Organizing Resource Institute (ORI) is a leadership development and organizational capacity-building initiative that strengthens grassroots, multigenerational leadership in Asian American, immigrant, and people of color communities to advance equitable systems change.
ORI believes that communities most impacted by inequity must lead efforts to shape solutions, and that they can do so when leadership is developed, supported, and sustained at scale. To that end, ORI focuses on supporting community organizations to build and sustain a linguistically and culturally grounded, multilevel leadership pipeline to nurture leadership across generations.

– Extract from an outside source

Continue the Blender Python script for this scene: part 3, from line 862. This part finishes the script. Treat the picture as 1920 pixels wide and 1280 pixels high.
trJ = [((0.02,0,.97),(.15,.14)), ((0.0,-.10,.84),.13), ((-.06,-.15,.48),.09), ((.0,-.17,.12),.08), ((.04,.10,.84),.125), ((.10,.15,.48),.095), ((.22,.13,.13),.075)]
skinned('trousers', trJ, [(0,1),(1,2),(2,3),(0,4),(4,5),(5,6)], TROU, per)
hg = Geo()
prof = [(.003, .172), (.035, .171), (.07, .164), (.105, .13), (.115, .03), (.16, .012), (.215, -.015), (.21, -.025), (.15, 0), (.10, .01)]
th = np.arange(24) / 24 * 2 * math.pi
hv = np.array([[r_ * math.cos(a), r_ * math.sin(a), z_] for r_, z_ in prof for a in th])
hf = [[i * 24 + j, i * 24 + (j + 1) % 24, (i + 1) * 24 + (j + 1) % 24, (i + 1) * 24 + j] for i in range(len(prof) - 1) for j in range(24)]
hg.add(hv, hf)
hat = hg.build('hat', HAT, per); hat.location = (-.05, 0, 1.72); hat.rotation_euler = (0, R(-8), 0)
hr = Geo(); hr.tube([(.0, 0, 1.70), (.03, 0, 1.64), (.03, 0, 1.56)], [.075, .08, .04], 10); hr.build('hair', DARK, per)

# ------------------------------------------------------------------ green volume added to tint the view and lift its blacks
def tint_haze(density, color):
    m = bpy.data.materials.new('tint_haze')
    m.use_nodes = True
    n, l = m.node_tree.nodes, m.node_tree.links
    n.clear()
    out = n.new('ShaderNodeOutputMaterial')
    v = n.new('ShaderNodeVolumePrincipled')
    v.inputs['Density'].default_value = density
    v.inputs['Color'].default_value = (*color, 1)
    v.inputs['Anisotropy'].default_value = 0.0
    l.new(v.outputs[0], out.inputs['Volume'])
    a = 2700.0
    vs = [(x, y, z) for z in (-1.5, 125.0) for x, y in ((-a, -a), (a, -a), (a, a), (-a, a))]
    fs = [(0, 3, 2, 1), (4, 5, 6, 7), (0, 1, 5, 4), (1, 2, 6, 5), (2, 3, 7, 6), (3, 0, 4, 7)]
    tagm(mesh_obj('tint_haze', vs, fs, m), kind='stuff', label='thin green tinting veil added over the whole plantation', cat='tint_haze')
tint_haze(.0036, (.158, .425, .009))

ORI’s leadership development program operates at three levels

 

  1. Grassroots leaders (youth, elders, first generation immigrants, working people) gain civic/political education, leadership skills, and language access to engage in civic processes and local decision-making.
  2. Community organizers receive coaching, mentoring, and organizing training to coordinate campaigns, coalitions, and leadership development for community members.
  3. Organizational and ecosystem leaders (boards, executive directors, coalitions) receive governance and organizational development support to sustain leadership and collectively influence policy

Toward realizing our mission

ORI works in close partnership with NAKASEC, one of the few progressive national Asian American networks that:

  • Supports a multi-state grassroots base engaged in community organizing, civic engagement, and leadership development
  • Has been seeding grassroots bases in additional states as a strategy toward building power
  • Focuses primarily on immigrant justice
  • Consistently brings multigenerational grassroots leaders together within multiethnic and multiracial coalitions to win the liberation of all peoples.

Our Story

 

ORI was founded by Asian American veteran movement leaders with 25–40 years of experience in leadership development, organizing, and organizational capacity-building. Three of them serve as board of directors and two serve as staff members. Drawing on decades of practice, they recognized that this moment requires more than episodic training or reactive advocacy. It requires long-term investment in leadership as community infrastructure, embedded within organizations, sustained across generations, and aligned across movements shaping the social and economic determinants of health.